(3D scene scripts)
┄┄┄┄┄┄┄┄┄┄┄┄┄┄┄┄┄┄┄┄

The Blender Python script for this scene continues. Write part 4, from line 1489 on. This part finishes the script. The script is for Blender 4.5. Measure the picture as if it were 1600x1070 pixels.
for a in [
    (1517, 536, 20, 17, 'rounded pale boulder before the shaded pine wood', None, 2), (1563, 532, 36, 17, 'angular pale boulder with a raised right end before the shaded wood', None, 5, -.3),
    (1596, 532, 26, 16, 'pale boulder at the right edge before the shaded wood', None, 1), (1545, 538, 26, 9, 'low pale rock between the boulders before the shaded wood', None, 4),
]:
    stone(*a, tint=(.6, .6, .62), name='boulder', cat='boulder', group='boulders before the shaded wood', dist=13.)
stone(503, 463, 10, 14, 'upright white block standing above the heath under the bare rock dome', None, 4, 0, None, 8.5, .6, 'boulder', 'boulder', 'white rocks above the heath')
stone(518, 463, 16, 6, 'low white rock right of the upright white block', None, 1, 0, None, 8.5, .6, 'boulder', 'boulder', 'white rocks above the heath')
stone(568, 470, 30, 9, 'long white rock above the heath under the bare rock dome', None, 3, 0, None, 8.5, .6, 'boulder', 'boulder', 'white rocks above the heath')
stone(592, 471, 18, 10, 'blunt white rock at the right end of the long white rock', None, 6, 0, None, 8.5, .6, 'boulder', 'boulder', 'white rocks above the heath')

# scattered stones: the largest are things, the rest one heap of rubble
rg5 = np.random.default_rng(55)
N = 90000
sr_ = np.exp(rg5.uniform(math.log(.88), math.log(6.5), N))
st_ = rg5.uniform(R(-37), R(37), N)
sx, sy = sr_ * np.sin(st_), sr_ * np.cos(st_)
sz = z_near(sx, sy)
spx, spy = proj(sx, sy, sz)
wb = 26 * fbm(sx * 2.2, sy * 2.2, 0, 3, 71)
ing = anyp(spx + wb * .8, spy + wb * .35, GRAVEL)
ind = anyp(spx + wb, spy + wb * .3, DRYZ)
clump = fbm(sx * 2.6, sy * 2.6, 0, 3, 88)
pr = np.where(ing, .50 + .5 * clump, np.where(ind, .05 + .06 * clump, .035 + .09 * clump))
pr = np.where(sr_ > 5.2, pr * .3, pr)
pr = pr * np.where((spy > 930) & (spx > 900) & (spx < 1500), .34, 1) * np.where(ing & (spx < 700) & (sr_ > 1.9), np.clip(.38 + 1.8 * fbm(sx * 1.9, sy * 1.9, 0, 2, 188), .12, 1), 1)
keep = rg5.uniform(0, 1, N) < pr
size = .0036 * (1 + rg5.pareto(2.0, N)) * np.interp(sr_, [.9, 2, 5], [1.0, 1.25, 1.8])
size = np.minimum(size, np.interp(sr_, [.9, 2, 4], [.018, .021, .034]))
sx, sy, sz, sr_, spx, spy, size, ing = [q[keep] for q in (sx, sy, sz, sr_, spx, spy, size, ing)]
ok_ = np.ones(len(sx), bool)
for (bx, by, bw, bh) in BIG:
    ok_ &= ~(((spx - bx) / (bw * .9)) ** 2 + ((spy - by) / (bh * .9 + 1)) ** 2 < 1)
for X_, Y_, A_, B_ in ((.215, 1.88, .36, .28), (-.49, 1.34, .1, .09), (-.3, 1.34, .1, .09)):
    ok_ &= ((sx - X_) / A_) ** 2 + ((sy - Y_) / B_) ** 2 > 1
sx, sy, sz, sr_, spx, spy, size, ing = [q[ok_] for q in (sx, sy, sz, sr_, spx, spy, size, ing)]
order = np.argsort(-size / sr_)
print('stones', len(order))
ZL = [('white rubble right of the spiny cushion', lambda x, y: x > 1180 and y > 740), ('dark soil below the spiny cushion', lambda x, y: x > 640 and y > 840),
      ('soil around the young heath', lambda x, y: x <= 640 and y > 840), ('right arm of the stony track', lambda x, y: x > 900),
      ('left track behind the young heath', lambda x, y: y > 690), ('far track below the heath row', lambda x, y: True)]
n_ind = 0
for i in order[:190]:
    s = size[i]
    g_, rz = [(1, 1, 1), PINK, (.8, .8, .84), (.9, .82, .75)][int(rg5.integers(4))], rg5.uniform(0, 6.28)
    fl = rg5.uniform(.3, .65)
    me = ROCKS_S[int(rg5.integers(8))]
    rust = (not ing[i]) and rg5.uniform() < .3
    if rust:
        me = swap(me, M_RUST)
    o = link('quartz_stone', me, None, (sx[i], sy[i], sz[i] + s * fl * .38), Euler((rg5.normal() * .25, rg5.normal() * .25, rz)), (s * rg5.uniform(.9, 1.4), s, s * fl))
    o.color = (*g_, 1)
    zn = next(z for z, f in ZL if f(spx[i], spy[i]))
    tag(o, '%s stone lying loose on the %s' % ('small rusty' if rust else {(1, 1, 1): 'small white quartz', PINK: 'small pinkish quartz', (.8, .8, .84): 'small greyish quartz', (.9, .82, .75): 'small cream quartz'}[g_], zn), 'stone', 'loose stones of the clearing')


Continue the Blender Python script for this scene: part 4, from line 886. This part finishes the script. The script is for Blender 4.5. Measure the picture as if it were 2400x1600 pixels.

┄┄┄┄┄┄┄┄┄┄┄┄┄┄┄┄┄┄┄┄

Copy the data above exactly. Every line must be included.

The Blender Python script for this scene continues. Write part 4, from line 1489 on. This part finishes the script. The script is for Blender 4.5. Measure the picture as if it were 1600x1070 pixels.
for a in [
    (1517, 536, 20, 17, 'rounded pale boulder before the shaded pine wood', None, 2), (1563, 532, 36, 17, 'angular pale boulder with a raised right end before the shaded wood', None, 5, -.3),
    (1596, 532, 26, 16, 'pale boulder at the right edge before the shaded wood', None, 1), (1545, 538, 26, 9, 'low pale rock between the boulders before the shaded wood', None, 4),
]:
    stone(*a, tint=(.6, .6, .62), name='boulder', cat='boulder', group='boulders before the shaded wood', dist=13.)
stone(503, 463, 10, 14, 'upright white block standing above the heath under the bare rock dome', None, 4, 0, None, 8.5, .6, 'boulder', 'boulder', 'white rocks above the heath')
stone(518, 463, 16, 6, 'low white rock right of the upright white block', None, 1, 0, None, 8.5, .6, 'boulder', 'boulder', 'white rocks above the heath')
stone(568, 470, 30, 9, 'long white rock above the heath under the bare rock dome', None, 3, 0, None, 8.5, .6, 'boulder', 'boulder', 'white rocks above the heath')
stone(592, 471, 18, 10, 'blunt white rock at the right end of the long white rock', None, 6, 0, None, 8.5, .6, 'boulder', 'boulder', 'white rocks above the heath')

# scattered stones: the largest are things, the rest one heap of rubble
rg5 = np.random.default_rng(55)
N = 90000
sr_ = np.exp(rg5.uniform(math.log(.88), math.log(6.5), N))
st_ = rg5.uniform(R(-37), R(37), N)
sx, sy = sr_ * np.sin(st_), sr_ * np.cos(st_)
sz = z_near(sx, sy)
spx, spy = proj(sx, sy, sz)
wb = 26 * fbm(sx * 2.2, sy * 2.2, 0, 3, 71)
ing = anyp(spx + wb * .8, spy + wb * .35, GRAVEL)
ind = anyp(spx + wb, spy + wb * .3, DRYZ)
clump = fbm(sx * 2.6, sy * 2.6, 0, 3, 88)
pr = np.where(ing, .50 + .5 * clump, np.where(ind, .05 + .06 * clump, .035 + .09 * clump))
pr = np.where(sr_ > 5.2, pr * .3, pr)
pr = pr * np.where((spy > 930) & (spx > 900) & (spx < 1500), .34, 1) * np.where(ing & (spx < 700) & (sr_ > 1.9), np.clip(.38 + 1.8 * fbm(sx * 1.9, sy * 1.9, 0, 2, 188), .12, 1), 1)
keep = rg5.uniform(0, 1, N) < pr
size = .0036 * (1 + rg5.pareto(2.0, N)) * np.interp(sr_, [.9, 2, 5], [1.0, 1.25, 1.8])
size = np.minimum(size, np.interp(sr_, [.9, 2, 4], [.018, .021, .034]))
sx, sy, sz, sr_, spx, spy, size, ing = [q[keep] for q in (sx, sy, sz, sr_, spx, spy, size, ing)]
ok_ = np.ones(len(sx), bool)
for (bx, by, bw, bh) in BIG:
    ok_ &= ~(((spx - bx) / (bw * .9)) ** 2 + ((spy - by) / (bh * .9 + 1)) ** 2 < 1)
for X_, Y_, A_, B_ in ((.215, 1.88, .36, .28), (-.49, 1.34, .1, .09), (-.3, 1.34, .1, .09)):
    ok_ &= ((sx - X_) / A_) ** 2 + ((sy - Y_) / B_) ** 2 > 1
sx, sy, sz, sr_, spx, spy, size, ing = [q[ok_] for q in (sx, sy, sz, sr_, spx, spy, size, ing)]
order = np.argsort(-size / sr_)
print('stones', len(order))
ZL = [('white rubble right of the spiny cushion', lambda x, y: x > 1180 and y > 740), ('dark soil below the spiny cushion', lambda x, y: x > 640 and y > 840),
      ('soil around the young heath', lambda x, y: x <= 640 and y > 840), ('right arm of the stony track', lambda x, y: x > 900),
      ('left track behind the young heath', lambda x, y: y > 690), ('far track below the heath row', lambda x, y: True)]
n_ind = 0
for i in order[:190]:
    s = size[i]
    g_, rz = [(1, 1, 1), PINK, (.8, .8, .84), (.9, .82, .75)][int(rg5.integers(4))], rg5.uniform(0, 6.28)
    fl = rg5.uniform(.3, .65)
    me = ROCKS_S[int(rg5.integers(8))]
    rust = (not ing[i]) and rg5.uniform() < .3
    if rust:
        me = swap(me, M_RUST)
    o = link('quartz_stone', me, None, (sx[i], sy[i], sz[i] + s * fl * .38), Euler((rg5.normal() * .25, rg5.normal() * .25, rz)), (s * rg5.uniform(.9, 1.4), s, s * fl))
    o.color = (*g_, 1)
    zn = next(z for z, f in ZL if f(spx[i], spy[i]))
    tag(o, '%s stone lying loose on the %s' % ('small rusty' if rust else {(1, 1, 1): 'small white quartz', PINK: 'small pinkish quartz', (.8, .8, .84): 'small greyish quartz', (.9, .82, .75): 'small cream quartz'}[g_], zn), 'stone', 'loose stones of the clearing')


Continue the Blender Python script for this scene: part 4, from line 886. This part finishes the script. The script is for Blender 4.5. Measure the picture as if it were 2400x1600 pixels.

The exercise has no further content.